Asbabun Nuzul Surat Al-Baqarah Ayat 228 - Imam as Suyuthi : Keharusan Seorang Wanita Untuk Menjalani Masa Iddah Setelah Bercerai Maupun Ditingal Suaminya

  1. “Wanita-wanita yang ditalak hendaklah menahan diri (menunggu) tiga kali quru. Tidak boleh mereka menyembunyikan apa yangdiciptakan oleh Allah dalam rahimnya, jika mereka beriman kepada Allah dan hari akhirat. Dan suami-suaminya berhak merujukinya dalam masa menanti itu, jika mereka (para suami) itu menghendaki islah. Dan para wanita mempunyai hak yang seimbang dengan kewajibannya menurut cara yang ma’ruf. Akan tetapi para suami , mempunyai satu tingkatan kelebihan daripada istrinya.
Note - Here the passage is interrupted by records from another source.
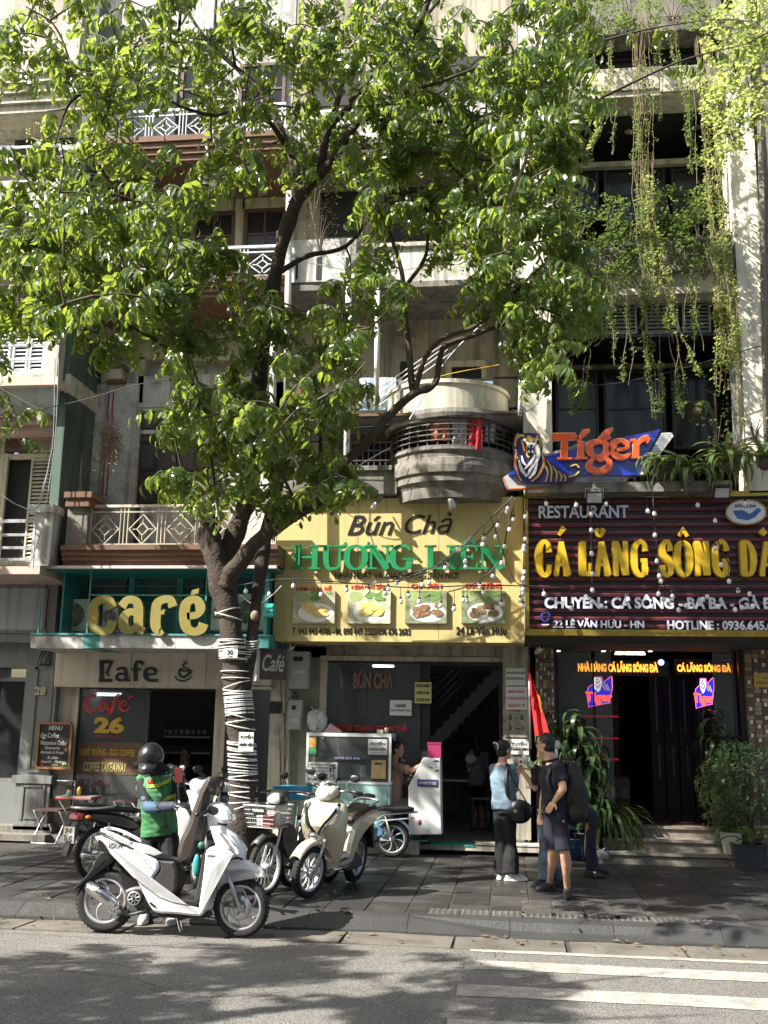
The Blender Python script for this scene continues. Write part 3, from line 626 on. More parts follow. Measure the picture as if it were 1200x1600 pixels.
cp = pst(MB(), [['s', (280, 1046, .8), (280, 1054, 1.2), (287, 1058, 1.2), (294, 1053, 1.1), (294, 1046, .8)], ['s', (279, 1046, .5), (287, 1044, .5), (295, 1046, .5), (287, 1048.5, .9), (279, 1046, .5)], ['s', (295, 1047, .6), (299, 1048, .6), (297, 1053, .6), (294, 1053, .5)], ['s', (273, 1056, .5), (277, 1062, .7), (286, 1064, 1), (296, 1060, .6), (298, 1056, .4)], ['s', (287, 1043, .4), (285, 1039, .9), (290, 1036, .8), (286, 1032, .3)]], YF-.3, .012, 2.4)
obj('cup_emblem', cp, m_blk, Bd)
x0, z0, x1, z1 = rect(116, 1075, 333, 1300, YF)
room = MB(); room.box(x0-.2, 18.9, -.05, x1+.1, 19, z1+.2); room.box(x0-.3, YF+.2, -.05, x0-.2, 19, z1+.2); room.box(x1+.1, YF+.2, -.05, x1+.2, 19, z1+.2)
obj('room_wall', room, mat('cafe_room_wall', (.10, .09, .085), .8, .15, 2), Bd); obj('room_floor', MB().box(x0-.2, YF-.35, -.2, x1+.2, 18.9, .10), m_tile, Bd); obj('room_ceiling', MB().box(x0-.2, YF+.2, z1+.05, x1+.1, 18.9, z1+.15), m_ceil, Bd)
gw = glazed(Bd, 'shop_window', 116, 1075, 229, 1300, YF-.02, m_wood, m_glass, 1, 1, 2, pane=False); x0, z0, x1, z1 = rect(118, 1077, 227, 1298, YF); obj('pane', MB().box(x0, YF+.01, z0, x1, YF+.016, z1), m_glass, gw)
obj('glass_edge', MB().box(x1-.01, YF-.02, z0, x1+.012, YF-.005, z1), m_rust, gw)
m_redl = mat('red_sticker', (.42, .03, .03), .5, .05); m_yel = mat('yellow_sticker', (.5, .30, .02), .5, .05); m_pale = mat('pale_yellow_sticker', (.42, .36, .15), .5, .05)
Yt = YF-.004
wt = MB()
pst(wt, [['s', (150, 1090, .5), (146, 1086, .8), (137, 1092, 1.2), (134, 1103, 1.5), (140, 1111, 1.2), (150, 1108, .6)], ['s', (166, 1099, .8), (158, 1098, .9), (155, 1106, 1.1), (161, 1110, .8), (167, 1101, 1), (169, 1110, .8), (175, 1106, .5)], ['s', (190, 1087, .7), (183, 1086, .9), (178, 1100, 1.2), (174, 1113, 1), (168, 1117, .7)], [(173, 1097, .5), (187, 1096, .5)], ['s', (188, 1104, .5), (197, 1101, .6), (195, 1096, .7), (189, 1099, 1), (188, 1107, 1.2), (195, 1111, .8), (204, 1105, .5)], [(199, 1092, .9), (208, 1087, .5)]], Yt, .004, 4.2); obj('window_lettering', wt, m_redl, gw, label='red script reading Café')
obj('window_lettering', text_px('26', 147, 1120, 194, 1146, Yt, depth=.004, bold=.05), m_yel, gw)
obj('window_lettering', text_px('ROBUSTA & ARABICA', 147, 1149, 192, 1153, Yt, depth=.003, bold=.0), m_redl, gw)
bp('window_film', gw, mat('brown_film', (.10, .06, .035), .6, .1), (120, 1160, 222, 1210, YF+.004, .002))
obj('window_lettering', text_px('CAFÉ TRỨNG - EGG COFFEE', 124, 1167, 211, 1181, Yt, depth=.004, bold=.02), m_yel, gw)
obj('window_lettering', text_px('COFFEE TAKEAWAY', 130, 1191, 198, 1206, Yt, depth=.004, bold=.03), m_pale, gw)
obj('window_lettering', text_px('Salt Coffee', 114, 1218, 170, 1228, Yt, depth=.003, bold=.01), mat('dim_red_sticker', (.16, .03, .04), .5), gw)
bp('window_film', gw, m_black, (236, 1095, 258, 1152, YF+1.0, .01))
# things inside the cafe
tv = thing('picture_frame', 'dark framed picture on the cafe wall behind the window', 'picture', tuple(P(160, 1150, 18.8))); bp('frame', tv, m_black, (150, 1100, 196, 1150, 18.8, .05)); bp('print', tv, m_shade, (154, 1105, 192, 1145, 18.79, .01))
tl = thing('tube_lamp', 'lit white tube lamp under the cafe ceiling', 'lamp', tuple(P(168, 1087, 16.6))); bp('tube', tl, mat('lit_tube', (.8, .8, .8), .5, 0, emit=(.9, .97, 1), es=5), (146, 1083, 188, 1087, 16.6, .03)); bp('batten', tl, m_ceil, (143, 1079, 191, 1083, 16.6, .06))
tl = thing('counter', 'dark cafe counter with cups seen through the open front', 'counter', tuple(P(290, 1250, 17.5))); bp('cabinet', tl, m_wood, (262, 1195, 330, 1265, 17.5, .6)); bp('shelf', tl, m_steel, (240, 1150, 328, 1153, 18.5, .3), (240, 1175, 328, 1178, 18.5, .3))
for i in range(9):
    q = P(248+i*9, 1150, 18.55); k = MB().lathe([(.0, 0), (.035, 0), (.045, .09), (.04, .09), (.03, .01), (0, .01)], (q.x, q.y, q.z+.02), 10)
    obj('cup', k, m_ceil if i % 3 else m_steel, tl)
# menu board
mbd = thing('menu_board', 'black chalk menu board in a brown wooden frame left of the cafe window', 'menu board', tuple(P(84, 1200, YF-.2)))
bp('board', mbd, mat('chalkboard', (.015, .016, .018), .7, .2, 8), (60, 1132, 108, 1198, YF-.2, .02)); bp('frame', mbd, mat('oak_frame', (.24, .11, .05), .6, .2, 8), (57, 1128, 111, 1132, YF-.22, .05), (57, 1198, 111, 1202, YF-.22, .05), (57, 1132.2, 60, 1197.8, YF-.22, .05), (108, 1132.2, 111, 1197.8, YF-.22, .05))
chalk = mat('chalk', (.6, .6, .55), .9, .2, 30); ct = MB()
for s_, a_ in (('MENU', (76, 1134, 98, 1141)), ('Egg Coffee', (63, 1145, 92, 1155)), ('Vietnamese Coffee', (63, 1157, 104, 1164)), ('Smoothie', (70, 1166, 94, 1171)), ('Avocado & Mango', (63, 1173, 100, 1179)), ('& other', (74, 1181, 92, 1186)), ('Apple  Guava', (63, 1188, 102, 1193)), ('Juice', (80, 1193, 90, 1197))): ct = join(ct, text_px(s_, *a_, YF-.205, depth=.003, shear=.25, bold=.005))
obj('chalk_lettering', ct, chalk, mbd); 
for u_, v_, c_ in ((66, 1195, m_redl), (103, 1172, m_yel), (99, 1194, mat('green_chalk', (.25, .35, .1), .8)), (103, 1194, mat('green_chalk', (.25, .35, .1), .8))): q = P(u_, v_, YF-.206); obj('fruit_drawing', MB().lathe([(.0, 0), (.022, 0), (.022, .003), (0, .003)], tuple(q), 10, 'y'), c_, mbd)
# projecting cafe lightbox
lb = thing('lightbox_sign', 'brown projecting Café sign box with a white rim right of the tree', 'sign', tuple(P(420, 1040, 14.6)))
x0, z0, x1, z1 = rect(412, 1014, 440, 1062, 14.7); Tm = M.Translation(V((x0, 14.45, z0))) @ M.Rotation(R(38), 4, 'Z')
W_ = .42; H_ = z1-z0; obj('box', MB().box(0, 0, 0, W_, .12, H_, Tm), mat('sign_brown', (.07, .035, .03), .5), lb); obj('rim', MB().box(-.05, -.01, -.03, -.002, .13, H_+.03, Tm), m_ceil, lb)
obj('lettering', text_mesh('Café', .04, H_*.25, W_-.03, H_*.8, -.012, depth=.01, bold=.01, shear=.3, T=Tm), m_ceil, lb)
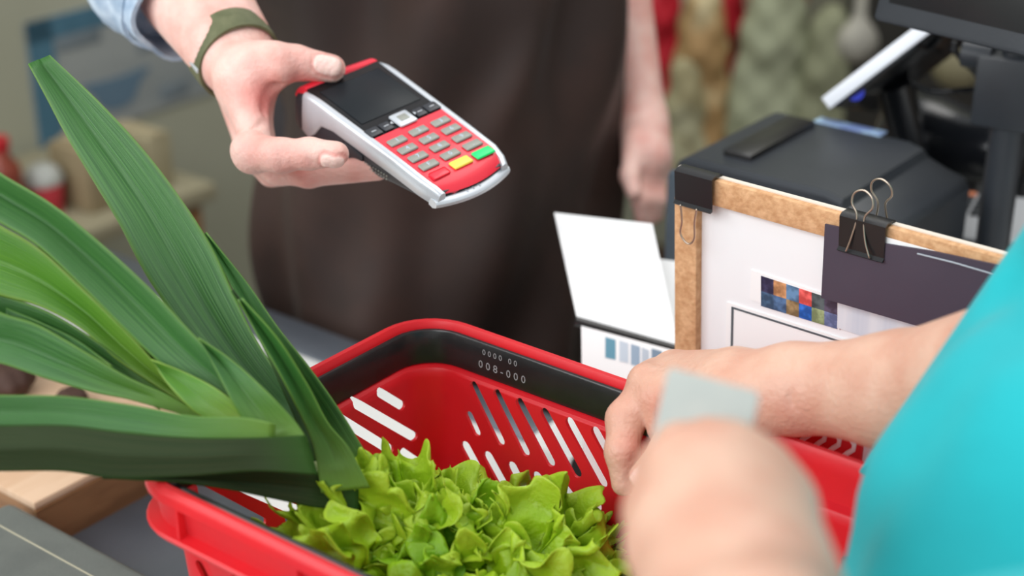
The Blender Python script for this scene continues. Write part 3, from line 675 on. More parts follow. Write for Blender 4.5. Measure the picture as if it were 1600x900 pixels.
hand_r = dict(palm=[cap(el_r, wr_r, .042, .026), cap(wr_r, P(1012, 245, 1.85), .027, .028), cap(P(1004, 205, 1.86), P(1000, 262, 1.85), .02, .016), cap(P(1008, 205, 1.86), P(1026, 262, 1.86), .02, .015)],
 fingers=[[cap(P(1000-2+10*k, 262, 1.845+.006*k), P(1000+9*k, 312, 1.83+.006*k), .011, .010), cap(P(1000+9*k, 312, 1.83+.006*k), P(1002+8*k, 345-4*abs(k-1), 1.84+.006*k), .010, .008)] for k in range(4)]+[[cap(P(992, 225, 1.84), P(984, 275, 1.82), .013, .011), cap(P(984, 275, 1.82), P(990, 300, 1.81), .011, .009)]])
HR = surf(hand_fn(hand_r), P(1010, 120, 1.86)-np.array([.13, .2, .35]), P(1010, 120, 1.86)+np.array([.13, .2, .35]), .004)
skinobj('body', [CV, HV, HR], M['skin1'], man, nails=hand1['nails'],
        flush_shade=[(P(396, 108, 1.252), .009, .4), (P(445, 100, 1.252), .010, .45), (P(398, 240, 1.215), .010, .35), (P(462, 272, 1.238), .012, .5), (P(380, 170, 1.26), .014, .3), (P(470, 130, 1.255), .012, .85), (P(415, 155, 1.25), .018, .9), (P(425, 150, 1.26), .012, .6), (P(475, 255, 1.192), .008, .35), (P(470, 105, 1.25), .018, .35), (P(425, 125, 1.25), .010, .5), (P(440, 255, 1.2), .02, .2), (P(470, 285, 1.245), .02, .3)])  # skin redness at the joints; webbing spots also paint in its red shadow
# shirt and trousers
M['denim'] = mat('denim_shirt', (150, 172, 196), .8, c2=(196, 212, 228), scale=60, bump=.4, bscale=500, lo=.35, hi=.7)
M['trouser'] = mat('dark_trousers', (48, 44, 46), .85, c2=(40, 37, 39), scale=20)
tors = [cap((CX, CY, 1.02), (CX, CY, 1.34), .150, .165), cap((CX-.12, CY, 1.37), (CX+.12, CY, 1.37), .105), cap(sh_l, el_l, .068, .064), cap(el_l, P(226, -30, 1.385), .064, .050), cap(sh_r, el_r+(sh_r-el_r)*.08, .066, .056)]
def cuffcut(X): return chain(tors, X, .04)
a_ = P(230, -25, 1.385); b_ = P(212, -62, 1.41)
SV = surf(cuffcut, (CX-.55, CY-.5, .85), (CX+.45, CY+.35, 1.55), .009)
obj('shirt', (SV[0], SV[1].tolist()), M['denim'], man, world=True, smooth=180)
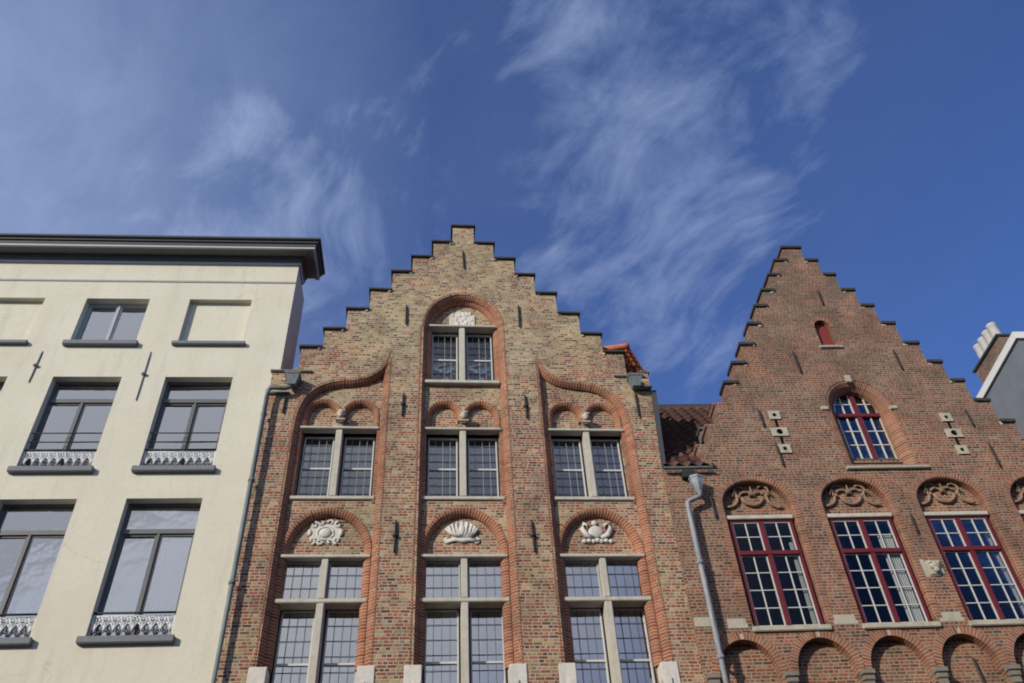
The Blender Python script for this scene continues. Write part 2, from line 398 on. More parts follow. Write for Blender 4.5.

Dan Allah Mahaperkasa lagi Mahabijaksana.”
    Diriwayatkan oleh Abu Daud dan Ibnu Abi Hatim dari Asma binti Zaid bin As-Sakan Al-Anshariyah berkata. “Ada zaman Rasulullah aku diceraikan, dan pada waktu tersebut wanita yang diceraikan belum mempunyai masa iddah, maka turunlah firman Allah yang menentukan masa iddah pada perceraian, “Wanita-wanita yang ditalak hendaklah menahan diri (menunggu) tiga kali quru.” (1) Disebutkan oleh Ats-Sa’labi dan Hibatullah bin Salamah dalan kitab An-Nasikh dari Al-Kalbi dan Muqatil, bahwasanya Isma’il bin Abdullah bin Gifari menceraikah istrinya Qatilah pada zaman Rasulullah dan ia tidak tahu bahwa istrinya tersebut sedang hamil, kemudian setelah ia mengetahuinya ia merujuk istrinya, dan ia melahirkan kemudian ia meninggal dan begitu juga anaknya. Maka turunlah ayat, “Wanita-wanita yang ditalak hendaklah menahan diri (menunggu) tiga kali quru. ” (2)

    Sumber artikel:
    Buku Asbabul Nuzul: Kronologi dan Sebab Turun Wahyu Al-Qur'an
    Buku disusun oleh Muchlis M. Hanafi (ed.)
    Buku diterbitkan oleh Lajnah Pentashihan Mushaf Al-Qur'an, Badan Litbang dan Diklat, Kementerian Agama RI, 2017


    1. Shahih: Abu Dawud (2281) dalam Bab Ath-Thalaq. 2. Riwayat ini hanya diriwayatkan sendiri oleh Abu Al-Qasim Hibatullah bin Salamah (w. 410 H) salah seorang ulama dalam ilmu An-Nasikh wa Al-Mansukh. Aku katakan, “Para ulama berbeda pendapat tentang arti quru apakah ia haidh atau suci dari haidh?’” lihat Al-Qurthubi (1/1033) dan setelahnya. Ibnu Katsir (1/364) dan setelahnya.